** Begin Dataset section **
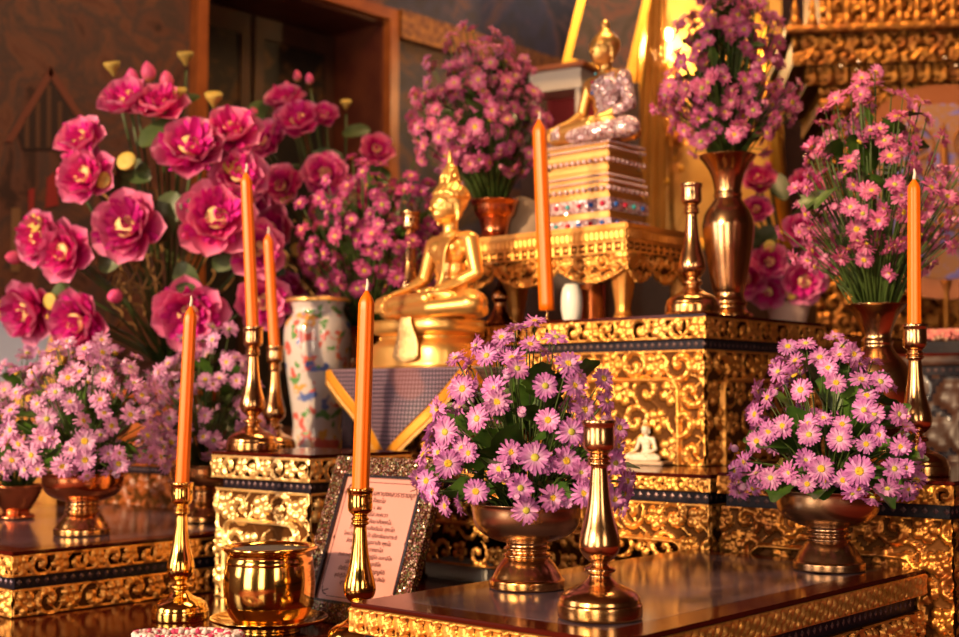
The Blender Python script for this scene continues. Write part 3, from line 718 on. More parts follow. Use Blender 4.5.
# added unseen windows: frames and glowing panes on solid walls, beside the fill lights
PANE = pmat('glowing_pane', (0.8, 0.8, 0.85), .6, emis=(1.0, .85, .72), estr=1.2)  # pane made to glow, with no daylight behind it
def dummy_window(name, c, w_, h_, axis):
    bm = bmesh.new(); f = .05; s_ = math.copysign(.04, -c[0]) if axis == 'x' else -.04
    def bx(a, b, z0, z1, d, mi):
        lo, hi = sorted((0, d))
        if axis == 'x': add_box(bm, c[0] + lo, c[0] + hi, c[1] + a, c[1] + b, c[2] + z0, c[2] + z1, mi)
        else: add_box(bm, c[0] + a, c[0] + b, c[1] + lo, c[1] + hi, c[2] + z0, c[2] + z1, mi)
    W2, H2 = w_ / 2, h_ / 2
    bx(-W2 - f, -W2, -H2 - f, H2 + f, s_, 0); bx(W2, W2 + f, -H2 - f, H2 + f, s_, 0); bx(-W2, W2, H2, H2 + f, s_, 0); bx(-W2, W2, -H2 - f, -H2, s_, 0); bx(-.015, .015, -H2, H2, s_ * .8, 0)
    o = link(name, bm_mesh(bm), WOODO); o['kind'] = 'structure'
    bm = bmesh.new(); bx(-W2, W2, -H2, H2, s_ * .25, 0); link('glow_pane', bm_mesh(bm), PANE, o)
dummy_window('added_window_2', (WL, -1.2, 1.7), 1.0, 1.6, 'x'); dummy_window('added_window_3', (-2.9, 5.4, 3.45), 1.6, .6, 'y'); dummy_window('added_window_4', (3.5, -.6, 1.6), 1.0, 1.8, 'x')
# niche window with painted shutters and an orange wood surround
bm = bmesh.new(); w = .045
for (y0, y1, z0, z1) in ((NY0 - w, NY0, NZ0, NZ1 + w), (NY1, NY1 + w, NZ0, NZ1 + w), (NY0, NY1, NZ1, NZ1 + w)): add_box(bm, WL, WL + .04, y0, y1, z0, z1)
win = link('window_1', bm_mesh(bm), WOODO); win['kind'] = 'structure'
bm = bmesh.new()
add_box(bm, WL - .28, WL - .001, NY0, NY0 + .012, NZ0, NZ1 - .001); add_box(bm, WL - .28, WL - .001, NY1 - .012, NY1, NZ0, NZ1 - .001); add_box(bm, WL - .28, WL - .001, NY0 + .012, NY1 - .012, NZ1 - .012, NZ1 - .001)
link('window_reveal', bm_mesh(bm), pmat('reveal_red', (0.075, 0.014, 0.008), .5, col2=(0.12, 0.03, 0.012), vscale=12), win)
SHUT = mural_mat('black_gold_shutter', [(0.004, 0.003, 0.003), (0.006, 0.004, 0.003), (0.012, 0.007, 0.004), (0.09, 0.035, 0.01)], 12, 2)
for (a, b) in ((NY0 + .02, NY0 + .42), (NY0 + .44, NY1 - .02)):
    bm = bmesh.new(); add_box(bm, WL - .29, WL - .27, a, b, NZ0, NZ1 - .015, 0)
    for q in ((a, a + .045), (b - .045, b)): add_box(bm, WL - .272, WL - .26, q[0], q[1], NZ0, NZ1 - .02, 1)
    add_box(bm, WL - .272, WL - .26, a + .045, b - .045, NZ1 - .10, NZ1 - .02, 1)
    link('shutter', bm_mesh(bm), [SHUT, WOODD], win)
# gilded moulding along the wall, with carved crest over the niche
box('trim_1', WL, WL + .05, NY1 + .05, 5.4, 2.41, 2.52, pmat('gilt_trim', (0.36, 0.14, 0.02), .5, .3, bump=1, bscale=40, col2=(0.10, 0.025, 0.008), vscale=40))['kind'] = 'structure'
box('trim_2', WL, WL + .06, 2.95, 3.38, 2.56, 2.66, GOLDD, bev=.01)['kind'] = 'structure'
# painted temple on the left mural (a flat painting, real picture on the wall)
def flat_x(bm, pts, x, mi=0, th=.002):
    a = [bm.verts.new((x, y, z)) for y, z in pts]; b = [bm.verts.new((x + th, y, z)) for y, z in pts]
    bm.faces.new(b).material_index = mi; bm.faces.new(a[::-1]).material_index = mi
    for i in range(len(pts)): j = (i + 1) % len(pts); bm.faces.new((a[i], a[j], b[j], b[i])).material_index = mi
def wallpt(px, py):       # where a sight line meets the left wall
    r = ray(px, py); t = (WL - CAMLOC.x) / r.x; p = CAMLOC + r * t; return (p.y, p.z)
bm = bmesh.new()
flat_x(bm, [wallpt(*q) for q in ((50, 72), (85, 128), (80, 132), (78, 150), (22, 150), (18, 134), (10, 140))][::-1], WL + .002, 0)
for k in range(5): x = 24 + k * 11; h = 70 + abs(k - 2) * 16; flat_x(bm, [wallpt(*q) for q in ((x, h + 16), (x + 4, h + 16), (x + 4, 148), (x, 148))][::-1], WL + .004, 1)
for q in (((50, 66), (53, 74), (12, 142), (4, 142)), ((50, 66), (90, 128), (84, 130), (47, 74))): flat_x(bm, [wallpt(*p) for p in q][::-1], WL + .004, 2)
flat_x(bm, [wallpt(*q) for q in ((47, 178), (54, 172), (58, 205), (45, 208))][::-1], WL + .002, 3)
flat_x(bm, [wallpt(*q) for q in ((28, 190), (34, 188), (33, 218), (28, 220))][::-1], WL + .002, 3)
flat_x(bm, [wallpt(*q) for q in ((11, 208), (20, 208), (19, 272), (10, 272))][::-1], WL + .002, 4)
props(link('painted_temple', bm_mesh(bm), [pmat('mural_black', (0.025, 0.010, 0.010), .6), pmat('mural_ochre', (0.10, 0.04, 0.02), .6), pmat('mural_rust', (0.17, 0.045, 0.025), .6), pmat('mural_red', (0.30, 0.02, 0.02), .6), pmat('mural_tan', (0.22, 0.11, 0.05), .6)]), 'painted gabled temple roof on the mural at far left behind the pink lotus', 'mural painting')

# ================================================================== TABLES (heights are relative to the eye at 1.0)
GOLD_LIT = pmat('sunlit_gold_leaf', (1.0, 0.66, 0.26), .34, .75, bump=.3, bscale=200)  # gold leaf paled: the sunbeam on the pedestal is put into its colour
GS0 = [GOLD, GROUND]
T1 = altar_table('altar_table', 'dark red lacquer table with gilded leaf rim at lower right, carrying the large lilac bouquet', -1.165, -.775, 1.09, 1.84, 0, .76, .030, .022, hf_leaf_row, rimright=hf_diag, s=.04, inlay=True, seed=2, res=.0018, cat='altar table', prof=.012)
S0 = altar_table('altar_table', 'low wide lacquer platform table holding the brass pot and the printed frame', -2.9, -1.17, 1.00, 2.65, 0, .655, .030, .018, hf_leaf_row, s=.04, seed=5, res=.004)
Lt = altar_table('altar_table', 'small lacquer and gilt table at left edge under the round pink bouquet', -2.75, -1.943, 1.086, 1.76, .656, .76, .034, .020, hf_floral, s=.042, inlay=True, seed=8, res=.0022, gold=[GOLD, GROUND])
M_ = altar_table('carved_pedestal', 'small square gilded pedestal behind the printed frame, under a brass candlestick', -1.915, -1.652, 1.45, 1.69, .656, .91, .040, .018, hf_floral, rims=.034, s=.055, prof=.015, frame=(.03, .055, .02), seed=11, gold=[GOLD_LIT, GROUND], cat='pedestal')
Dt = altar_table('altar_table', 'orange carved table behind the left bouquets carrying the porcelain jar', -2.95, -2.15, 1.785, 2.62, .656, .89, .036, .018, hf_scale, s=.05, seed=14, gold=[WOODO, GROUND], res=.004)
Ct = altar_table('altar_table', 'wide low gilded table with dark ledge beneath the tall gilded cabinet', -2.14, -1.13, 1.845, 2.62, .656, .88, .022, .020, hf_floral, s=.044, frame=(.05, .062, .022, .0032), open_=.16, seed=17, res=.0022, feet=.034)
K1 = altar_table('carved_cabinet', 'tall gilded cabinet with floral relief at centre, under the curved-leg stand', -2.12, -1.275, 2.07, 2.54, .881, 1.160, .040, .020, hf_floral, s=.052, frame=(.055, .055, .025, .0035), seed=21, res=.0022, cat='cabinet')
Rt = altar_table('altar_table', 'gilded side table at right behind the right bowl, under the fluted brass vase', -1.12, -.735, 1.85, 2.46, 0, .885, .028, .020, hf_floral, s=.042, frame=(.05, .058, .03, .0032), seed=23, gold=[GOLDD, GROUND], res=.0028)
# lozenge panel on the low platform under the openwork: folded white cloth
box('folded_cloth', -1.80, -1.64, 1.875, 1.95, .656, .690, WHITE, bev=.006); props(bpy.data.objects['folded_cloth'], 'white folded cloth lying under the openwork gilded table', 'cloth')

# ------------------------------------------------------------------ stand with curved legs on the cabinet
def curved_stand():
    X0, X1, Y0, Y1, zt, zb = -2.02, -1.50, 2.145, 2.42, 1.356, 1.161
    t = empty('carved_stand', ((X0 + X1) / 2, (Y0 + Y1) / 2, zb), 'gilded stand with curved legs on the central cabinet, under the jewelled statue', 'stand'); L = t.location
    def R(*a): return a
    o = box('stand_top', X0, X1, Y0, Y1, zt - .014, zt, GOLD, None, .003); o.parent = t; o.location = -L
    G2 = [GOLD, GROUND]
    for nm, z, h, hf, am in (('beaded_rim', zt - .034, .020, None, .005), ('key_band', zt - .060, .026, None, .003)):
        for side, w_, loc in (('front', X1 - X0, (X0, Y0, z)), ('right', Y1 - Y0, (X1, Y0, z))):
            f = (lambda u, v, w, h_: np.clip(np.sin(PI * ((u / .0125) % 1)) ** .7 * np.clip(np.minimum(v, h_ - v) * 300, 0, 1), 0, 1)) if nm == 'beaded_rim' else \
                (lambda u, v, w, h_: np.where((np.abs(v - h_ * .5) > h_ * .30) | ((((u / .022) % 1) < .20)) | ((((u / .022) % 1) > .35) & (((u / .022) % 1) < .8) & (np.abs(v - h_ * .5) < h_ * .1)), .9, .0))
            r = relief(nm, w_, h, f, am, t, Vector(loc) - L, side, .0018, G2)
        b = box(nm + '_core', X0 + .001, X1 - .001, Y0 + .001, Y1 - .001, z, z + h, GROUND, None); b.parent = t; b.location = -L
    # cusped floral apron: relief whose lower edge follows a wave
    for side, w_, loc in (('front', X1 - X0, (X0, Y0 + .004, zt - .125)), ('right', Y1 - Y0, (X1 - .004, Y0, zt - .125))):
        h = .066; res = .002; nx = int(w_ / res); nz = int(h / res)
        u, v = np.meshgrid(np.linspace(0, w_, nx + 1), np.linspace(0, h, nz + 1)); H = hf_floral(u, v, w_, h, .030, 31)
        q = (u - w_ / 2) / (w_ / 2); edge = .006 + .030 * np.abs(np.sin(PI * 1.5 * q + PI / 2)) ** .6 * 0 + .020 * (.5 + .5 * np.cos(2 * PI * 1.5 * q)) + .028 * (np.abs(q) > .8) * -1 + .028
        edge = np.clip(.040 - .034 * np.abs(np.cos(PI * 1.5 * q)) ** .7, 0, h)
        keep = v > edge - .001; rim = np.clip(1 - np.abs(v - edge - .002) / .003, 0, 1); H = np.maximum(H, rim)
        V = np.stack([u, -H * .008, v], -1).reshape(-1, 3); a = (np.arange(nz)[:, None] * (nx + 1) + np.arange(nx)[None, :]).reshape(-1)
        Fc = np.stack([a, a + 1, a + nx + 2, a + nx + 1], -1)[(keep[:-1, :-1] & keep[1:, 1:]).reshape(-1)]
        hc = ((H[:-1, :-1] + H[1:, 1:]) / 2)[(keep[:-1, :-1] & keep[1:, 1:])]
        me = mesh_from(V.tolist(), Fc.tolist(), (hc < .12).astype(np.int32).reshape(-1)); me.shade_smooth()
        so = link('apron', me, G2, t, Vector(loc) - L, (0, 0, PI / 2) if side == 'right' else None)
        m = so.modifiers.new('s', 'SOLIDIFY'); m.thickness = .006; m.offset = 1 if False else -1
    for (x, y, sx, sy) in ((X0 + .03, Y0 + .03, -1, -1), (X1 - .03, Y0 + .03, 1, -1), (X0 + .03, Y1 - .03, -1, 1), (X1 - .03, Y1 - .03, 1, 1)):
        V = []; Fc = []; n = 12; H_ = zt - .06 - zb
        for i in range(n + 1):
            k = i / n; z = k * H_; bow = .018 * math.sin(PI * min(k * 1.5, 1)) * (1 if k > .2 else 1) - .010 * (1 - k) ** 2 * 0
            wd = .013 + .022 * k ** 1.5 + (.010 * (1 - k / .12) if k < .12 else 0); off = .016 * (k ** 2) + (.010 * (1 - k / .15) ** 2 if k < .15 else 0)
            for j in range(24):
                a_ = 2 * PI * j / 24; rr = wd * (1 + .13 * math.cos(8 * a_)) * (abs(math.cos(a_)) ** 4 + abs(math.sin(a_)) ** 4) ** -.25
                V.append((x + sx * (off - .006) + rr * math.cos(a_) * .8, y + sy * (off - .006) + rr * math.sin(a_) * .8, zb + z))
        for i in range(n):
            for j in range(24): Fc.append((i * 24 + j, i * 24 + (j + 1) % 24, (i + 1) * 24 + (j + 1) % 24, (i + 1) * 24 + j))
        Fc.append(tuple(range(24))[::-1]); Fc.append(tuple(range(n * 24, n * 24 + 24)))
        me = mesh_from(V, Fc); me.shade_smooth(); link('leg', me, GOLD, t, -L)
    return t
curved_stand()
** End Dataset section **
Task to complete:
Lines of the material that contain the word "GOLDD" are to be gathered.

Answer below:
box('trim_2', WL, WL + .06, 2.95, 3.38, 2.56, 2.66, GOLDD, bev=.01)['kind'] = 'structure'
Rt = altar_table('altar_table', 'gilded side table at right behind the right bowl, under the fluted brass vase', -1.12, -.735, 1.85, 2.46, 0, .885, .028, .020, hf_floral, s=.042, frame=(.05, .058, .03, .0032), seed=23, gold=[GOLDD, GROUND], res=.0028)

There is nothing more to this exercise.